Where a line of the listing below includes the word "part", reproduce that line.

» Records shown:
==========
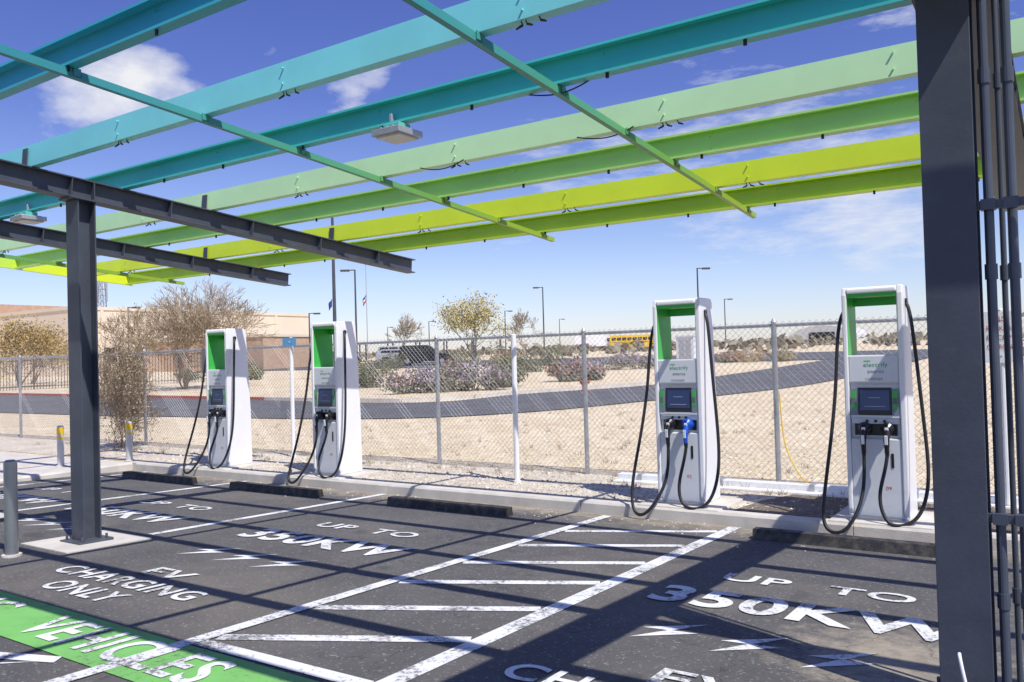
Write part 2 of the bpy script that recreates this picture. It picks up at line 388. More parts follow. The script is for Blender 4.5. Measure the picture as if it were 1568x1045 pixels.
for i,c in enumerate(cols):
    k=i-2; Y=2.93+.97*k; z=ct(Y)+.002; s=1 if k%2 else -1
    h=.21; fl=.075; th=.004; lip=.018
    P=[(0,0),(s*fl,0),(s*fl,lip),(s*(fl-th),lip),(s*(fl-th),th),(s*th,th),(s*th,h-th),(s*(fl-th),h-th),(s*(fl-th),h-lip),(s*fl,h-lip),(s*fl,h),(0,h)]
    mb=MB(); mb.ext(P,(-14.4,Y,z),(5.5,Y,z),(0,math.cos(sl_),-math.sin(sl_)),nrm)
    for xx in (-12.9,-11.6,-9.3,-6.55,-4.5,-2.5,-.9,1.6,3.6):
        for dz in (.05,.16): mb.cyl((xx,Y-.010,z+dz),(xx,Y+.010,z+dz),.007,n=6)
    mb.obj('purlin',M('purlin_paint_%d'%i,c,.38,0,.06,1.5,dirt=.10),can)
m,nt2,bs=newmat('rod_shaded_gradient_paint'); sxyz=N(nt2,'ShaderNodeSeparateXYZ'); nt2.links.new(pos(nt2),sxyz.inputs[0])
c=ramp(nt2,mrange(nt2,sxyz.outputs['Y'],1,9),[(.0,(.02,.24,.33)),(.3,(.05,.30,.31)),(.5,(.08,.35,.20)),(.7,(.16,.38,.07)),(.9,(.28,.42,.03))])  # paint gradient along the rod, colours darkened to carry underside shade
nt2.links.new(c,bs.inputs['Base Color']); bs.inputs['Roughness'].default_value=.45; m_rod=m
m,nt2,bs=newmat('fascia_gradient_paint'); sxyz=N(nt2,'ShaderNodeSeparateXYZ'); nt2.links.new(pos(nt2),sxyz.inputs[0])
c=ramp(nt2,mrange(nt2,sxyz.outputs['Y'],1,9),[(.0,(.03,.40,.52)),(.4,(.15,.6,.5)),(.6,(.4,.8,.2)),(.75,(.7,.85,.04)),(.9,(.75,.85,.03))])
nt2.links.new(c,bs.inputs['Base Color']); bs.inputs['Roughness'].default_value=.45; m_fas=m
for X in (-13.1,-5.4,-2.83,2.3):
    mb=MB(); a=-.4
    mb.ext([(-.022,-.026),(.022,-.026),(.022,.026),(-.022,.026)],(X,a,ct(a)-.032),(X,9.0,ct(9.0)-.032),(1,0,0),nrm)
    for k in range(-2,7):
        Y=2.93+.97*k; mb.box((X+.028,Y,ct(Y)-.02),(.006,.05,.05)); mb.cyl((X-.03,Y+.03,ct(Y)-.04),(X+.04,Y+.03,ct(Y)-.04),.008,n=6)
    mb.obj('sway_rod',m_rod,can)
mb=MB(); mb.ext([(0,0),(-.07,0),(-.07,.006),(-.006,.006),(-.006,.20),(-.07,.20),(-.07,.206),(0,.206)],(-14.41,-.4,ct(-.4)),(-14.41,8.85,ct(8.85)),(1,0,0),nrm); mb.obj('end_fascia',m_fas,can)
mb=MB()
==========
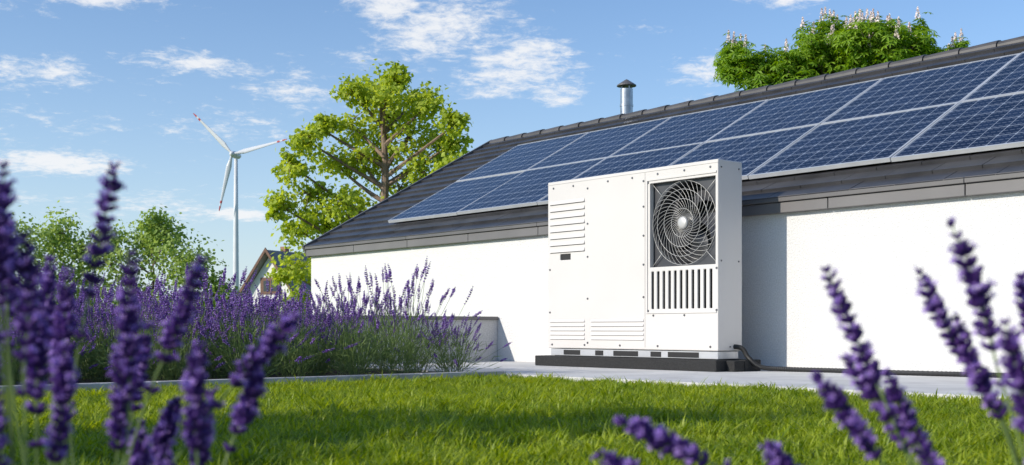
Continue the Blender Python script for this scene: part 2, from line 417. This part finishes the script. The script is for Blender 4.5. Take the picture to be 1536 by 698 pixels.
==========
» Output of the exercise:
Write part 2 of the bpy script that recreates this picture. It picks up at line 388. More parts follow. The script is for Blender 4.5. Measure the picture as if it were 1568x1045 pixels.
Continue the Blender Python script for this scene: part 2, from line 417. This part finishes the script. The script is for Blender 4.5. Take the picture to be 1536 by 698 pixels.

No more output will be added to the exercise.